It’s no secret that golf is a tough game to market to the masses. It costs a lot to get equipment, it costs a lot to play and it’s the hardest game on Earth. And that’s without even mentioning the fact that it hasn’t always been a very welcoming sport for minorities, whether they be people of color, women or people of lesser means. But then Tiger Woods came along in the late ’90’s and lit the world on fire with his stellar play, his fierce competitiveness and his utter domination of the game.

He inspired an entire generation of new golfers who wanted to be just like him, and some of those fans who grew up following Woods are now competing against him on the PGA Tour. Tony Finau, who was in the final group with Woods in the final round Sunday, admitted that he decided at seven years old that he wanted to play golf after seeing Tiger dominate at The Masters in 1997. A number of current PGA Tour professionals have expressed similar notions. Woods also, by becoming a massive global superstar, helped grow the game around the world by bringing more sponsors — and in turn more money — into tournaments and other “grow the game” initiatives.

Now, Tiger’s going to inspire yet another new generation of golfers.

There’s no way around it, the guy just moves the needle. Sure, he’s not at the top of his game anymore. He no longer outdrives every other golfer by 35 yards like he did in his prime (he’s currently tied for 51st in driving distance on the PGA Tour this year). He doesn’t even sink clutch putts at the same rate he did back in the early to mid-2000s. But what he does do is compete in the biggest tournaments on the biggest stages, and now that he’s healthy again he’s going to continue to contend in every single one of them.

That’s going to bring in new golf fans. The Masters was the No. 1 trend on Twitter in the United States during (and just after) Tiger’s win Sunday. The television ratings were the highest for any golf event in the past 34 years — yes, that includes Tiger’s run of domination. No offense to the multitudes of talented golfers on Tour, but Brooks Koepka isn’t the reason for that. Neither are the likes of Rory McIlroy, Rickie Fowler or Dustin Johnson. There’s only one person who’s responsible for that, and that’s Tiger Woods.

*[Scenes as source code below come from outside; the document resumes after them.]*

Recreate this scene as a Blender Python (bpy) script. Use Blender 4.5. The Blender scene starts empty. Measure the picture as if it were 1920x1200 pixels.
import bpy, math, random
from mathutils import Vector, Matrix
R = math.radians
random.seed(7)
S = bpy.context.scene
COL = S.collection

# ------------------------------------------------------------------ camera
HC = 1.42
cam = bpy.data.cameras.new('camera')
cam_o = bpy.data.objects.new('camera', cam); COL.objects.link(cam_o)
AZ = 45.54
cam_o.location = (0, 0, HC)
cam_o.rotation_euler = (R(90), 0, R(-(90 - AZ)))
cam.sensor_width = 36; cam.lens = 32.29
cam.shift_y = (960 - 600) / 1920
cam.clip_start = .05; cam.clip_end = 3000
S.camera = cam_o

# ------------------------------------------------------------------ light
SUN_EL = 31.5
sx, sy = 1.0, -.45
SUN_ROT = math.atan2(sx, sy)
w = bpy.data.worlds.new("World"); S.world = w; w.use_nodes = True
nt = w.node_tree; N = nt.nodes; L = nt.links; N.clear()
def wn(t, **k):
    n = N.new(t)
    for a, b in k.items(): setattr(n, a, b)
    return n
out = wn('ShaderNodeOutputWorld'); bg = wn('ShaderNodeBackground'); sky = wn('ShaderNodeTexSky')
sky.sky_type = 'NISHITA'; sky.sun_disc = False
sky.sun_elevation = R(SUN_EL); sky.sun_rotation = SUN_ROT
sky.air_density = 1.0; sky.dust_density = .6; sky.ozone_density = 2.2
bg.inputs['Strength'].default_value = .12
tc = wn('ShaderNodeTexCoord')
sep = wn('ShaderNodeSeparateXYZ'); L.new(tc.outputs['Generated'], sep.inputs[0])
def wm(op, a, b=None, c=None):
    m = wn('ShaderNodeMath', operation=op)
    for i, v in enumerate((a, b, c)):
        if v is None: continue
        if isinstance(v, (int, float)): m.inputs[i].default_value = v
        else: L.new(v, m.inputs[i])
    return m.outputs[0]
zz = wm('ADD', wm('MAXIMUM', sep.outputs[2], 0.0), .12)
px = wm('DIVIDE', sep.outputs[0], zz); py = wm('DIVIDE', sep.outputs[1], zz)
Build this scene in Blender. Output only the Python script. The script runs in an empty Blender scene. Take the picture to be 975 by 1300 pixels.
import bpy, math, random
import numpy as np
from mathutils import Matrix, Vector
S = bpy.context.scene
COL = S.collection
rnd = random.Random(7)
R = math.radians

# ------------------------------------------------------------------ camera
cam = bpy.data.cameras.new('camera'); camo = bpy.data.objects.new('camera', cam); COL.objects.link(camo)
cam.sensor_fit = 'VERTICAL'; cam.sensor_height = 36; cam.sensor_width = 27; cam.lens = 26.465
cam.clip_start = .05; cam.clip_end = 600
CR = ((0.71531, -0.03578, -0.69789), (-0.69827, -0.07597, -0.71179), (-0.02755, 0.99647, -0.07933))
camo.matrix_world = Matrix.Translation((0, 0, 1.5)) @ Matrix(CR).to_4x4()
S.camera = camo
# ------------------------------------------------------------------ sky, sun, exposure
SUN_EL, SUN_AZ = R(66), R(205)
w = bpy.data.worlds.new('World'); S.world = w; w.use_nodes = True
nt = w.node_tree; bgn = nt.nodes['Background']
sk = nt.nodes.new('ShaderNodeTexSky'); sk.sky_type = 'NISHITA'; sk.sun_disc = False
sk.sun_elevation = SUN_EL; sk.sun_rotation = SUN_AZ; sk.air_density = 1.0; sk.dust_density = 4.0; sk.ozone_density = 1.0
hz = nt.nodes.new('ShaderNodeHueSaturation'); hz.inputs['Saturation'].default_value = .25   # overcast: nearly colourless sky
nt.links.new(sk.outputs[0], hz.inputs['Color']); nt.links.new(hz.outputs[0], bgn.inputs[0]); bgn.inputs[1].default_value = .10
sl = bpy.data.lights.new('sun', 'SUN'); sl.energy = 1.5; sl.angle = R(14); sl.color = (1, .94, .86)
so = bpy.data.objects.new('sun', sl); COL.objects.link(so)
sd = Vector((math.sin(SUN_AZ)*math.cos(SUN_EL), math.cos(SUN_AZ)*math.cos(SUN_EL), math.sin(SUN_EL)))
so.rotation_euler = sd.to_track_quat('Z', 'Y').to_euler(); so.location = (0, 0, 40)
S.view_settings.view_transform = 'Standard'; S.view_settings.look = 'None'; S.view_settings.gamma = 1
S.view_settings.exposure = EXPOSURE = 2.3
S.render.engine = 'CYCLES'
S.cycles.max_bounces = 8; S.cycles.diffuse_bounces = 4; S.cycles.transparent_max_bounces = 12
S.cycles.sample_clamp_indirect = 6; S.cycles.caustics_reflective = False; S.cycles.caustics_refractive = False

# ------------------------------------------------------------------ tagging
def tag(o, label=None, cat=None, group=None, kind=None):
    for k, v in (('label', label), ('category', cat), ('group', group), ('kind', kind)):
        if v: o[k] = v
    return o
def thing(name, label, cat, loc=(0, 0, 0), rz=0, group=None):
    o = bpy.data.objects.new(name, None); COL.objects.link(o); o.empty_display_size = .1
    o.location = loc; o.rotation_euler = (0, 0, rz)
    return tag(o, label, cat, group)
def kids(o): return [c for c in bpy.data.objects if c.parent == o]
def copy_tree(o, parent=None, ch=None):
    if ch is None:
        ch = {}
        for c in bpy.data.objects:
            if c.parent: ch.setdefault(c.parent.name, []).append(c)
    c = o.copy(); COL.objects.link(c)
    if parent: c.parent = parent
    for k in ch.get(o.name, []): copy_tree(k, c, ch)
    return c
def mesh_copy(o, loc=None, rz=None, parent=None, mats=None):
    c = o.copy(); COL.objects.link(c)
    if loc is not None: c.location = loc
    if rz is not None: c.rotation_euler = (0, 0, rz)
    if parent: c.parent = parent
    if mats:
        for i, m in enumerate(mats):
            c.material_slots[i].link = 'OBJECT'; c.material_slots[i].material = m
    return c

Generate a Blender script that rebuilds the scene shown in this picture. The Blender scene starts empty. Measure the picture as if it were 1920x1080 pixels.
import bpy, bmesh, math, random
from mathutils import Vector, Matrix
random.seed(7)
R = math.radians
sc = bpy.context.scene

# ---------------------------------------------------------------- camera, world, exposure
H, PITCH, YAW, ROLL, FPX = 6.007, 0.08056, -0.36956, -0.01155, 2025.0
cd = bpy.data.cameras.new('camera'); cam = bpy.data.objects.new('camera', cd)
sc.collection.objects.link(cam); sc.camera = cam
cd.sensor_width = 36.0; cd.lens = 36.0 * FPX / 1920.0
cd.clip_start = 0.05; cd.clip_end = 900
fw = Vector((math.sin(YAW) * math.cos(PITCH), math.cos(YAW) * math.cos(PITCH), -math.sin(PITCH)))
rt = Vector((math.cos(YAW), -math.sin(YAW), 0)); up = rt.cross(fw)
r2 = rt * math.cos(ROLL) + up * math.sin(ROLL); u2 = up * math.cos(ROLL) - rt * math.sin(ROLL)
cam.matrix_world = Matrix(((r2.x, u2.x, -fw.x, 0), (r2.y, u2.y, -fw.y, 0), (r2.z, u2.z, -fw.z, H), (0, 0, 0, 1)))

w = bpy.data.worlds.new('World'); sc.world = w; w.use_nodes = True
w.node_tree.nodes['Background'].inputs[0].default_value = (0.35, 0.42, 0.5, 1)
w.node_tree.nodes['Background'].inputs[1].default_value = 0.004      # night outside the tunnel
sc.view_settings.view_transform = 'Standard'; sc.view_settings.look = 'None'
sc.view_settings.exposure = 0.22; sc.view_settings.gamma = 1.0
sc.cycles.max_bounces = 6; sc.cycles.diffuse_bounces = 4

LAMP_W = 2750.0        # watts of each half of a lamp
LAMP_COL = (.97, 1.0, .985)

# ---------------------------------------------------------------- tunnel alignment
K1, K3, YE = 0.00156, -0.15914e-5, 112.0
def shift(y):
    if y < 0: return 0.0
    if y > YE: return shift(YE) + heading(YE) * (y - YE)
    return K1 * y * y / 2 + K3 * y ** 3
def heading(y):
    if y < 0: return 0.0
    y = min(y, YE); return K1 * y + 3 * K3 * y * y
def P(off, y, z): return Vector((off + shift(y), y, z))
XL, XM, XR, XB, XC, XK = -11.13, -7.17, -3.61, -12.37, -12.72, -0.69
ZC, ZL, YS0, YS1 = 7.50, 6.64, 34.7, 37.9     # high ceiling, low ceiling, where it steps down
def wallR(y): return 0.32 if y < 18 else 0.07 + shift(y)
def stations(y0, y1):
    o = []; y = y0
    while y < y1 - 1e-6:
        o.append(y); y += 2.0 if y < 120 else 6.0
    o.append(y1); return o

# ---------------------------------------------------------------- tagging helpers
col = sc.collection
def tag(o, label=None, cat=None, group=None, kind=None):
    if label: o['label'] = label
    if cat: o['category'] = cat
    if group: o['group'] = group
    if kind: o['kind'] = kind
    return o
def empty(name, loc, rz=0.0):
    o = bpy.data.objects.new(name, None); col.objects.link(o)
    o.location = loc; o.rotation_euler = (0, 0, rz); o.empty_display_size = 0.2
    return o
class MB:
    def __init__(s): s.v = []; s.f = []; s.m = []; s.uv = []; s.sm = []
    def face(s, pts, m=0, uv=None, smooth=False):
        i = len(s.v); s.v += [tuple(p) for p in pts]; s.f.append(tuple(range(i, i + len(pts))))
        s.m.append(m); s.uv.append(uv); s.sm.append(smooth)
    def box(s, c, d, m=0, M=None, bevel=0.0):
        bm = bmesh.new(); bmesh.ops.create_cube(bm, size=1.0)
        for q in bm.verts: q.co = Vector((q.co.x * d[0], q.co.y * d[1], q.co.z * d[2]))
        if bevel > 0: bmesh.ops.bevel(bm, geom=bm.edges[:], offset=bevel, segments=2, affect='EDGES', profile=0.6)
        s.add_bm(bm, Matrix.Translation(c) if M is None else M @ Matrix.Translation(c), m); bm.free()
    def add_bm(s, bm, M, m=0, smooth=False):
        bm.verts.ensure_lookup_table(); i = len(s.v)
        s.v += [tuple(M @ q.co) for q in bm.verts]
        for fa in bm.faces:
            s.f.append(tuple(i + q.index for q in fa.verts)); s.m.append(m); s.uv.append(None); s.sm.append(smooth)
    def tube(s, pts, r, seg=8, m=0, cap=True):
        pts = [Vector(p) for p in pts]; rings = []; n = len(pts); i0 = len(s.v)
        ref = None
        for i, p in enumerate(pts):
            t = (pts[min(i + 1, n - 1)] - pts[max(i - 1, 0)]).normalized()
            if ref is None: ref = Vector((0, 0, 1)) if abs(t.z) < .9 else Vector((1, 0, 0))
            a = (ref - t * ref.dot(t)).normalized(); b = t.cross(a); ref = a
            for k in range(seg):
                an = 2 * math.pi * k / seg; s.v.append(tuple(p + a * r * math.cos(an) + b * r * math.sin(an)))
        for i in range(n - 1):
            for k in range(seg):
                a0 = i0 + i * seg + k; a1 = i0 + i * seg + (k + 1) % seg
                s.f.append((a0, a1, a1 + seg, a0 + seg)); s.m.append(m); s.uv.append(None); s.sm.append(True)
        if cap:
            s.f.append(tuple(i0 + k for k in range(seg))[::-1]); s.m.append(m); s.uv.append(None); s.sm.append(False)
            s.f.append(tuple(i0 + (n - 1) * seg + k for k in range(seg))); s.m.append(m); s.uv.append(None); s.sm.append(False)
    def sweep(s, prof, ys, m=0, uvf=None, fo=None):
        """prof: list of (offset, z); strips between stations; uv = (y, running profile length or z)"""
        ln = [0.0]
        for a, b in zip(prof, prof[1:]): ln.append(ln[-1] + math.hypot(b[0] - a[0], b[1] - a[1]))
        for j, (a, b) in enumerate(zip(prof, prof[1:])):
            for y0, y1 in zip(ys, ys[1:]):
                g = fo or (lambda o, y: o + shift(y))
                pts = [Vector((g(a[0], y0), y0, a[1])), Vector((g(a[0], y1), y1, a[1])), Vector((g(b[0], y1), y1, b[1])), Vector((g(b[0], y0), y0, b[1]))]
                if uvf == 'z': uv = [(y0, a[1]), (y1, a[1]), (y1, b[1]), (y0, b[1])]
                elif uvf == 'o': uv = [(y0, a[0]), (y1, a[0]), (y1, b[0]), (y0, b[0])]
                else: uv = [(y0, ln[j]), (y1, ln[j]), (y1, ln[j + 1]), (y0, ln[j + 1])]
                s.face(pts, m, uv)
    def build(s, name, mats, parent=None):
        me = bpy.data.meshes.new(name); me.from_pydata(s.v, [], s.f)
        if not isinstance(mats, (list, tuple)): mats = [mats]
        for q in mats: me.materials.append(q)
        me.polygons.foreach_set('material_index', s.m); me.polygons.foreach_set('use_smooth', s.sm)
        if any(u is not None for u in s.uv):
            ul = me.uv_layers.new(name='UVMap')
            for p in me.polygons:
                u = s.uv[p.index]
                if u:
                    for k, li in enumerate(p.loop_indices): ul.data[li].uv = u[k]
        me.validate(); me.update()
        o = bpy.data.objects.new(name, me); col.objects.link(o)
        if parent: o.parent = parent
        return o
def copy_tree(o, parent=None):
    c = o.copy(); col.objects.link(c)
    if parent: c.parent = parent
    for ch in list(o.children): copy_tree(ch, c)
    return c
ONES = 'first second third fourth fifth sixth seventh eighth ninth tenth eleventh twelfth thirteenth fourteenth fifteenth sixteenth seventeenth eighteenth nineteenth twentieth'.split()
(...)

And he’s not done by a long shot. After his win at The Masters, Tiger’s now the No. 6 ranked golfer in the world. He’s currently the odds-on favorite to win the PGA Championship next month at Bethpage Black — a course where he won the 2002 U.S. Open. He’ll likely be one of the favorites at this year’s U.S. Open in June at Pebble Beach — a course where he demolished the field and won by 15 shots at the 2000 U.S. Open.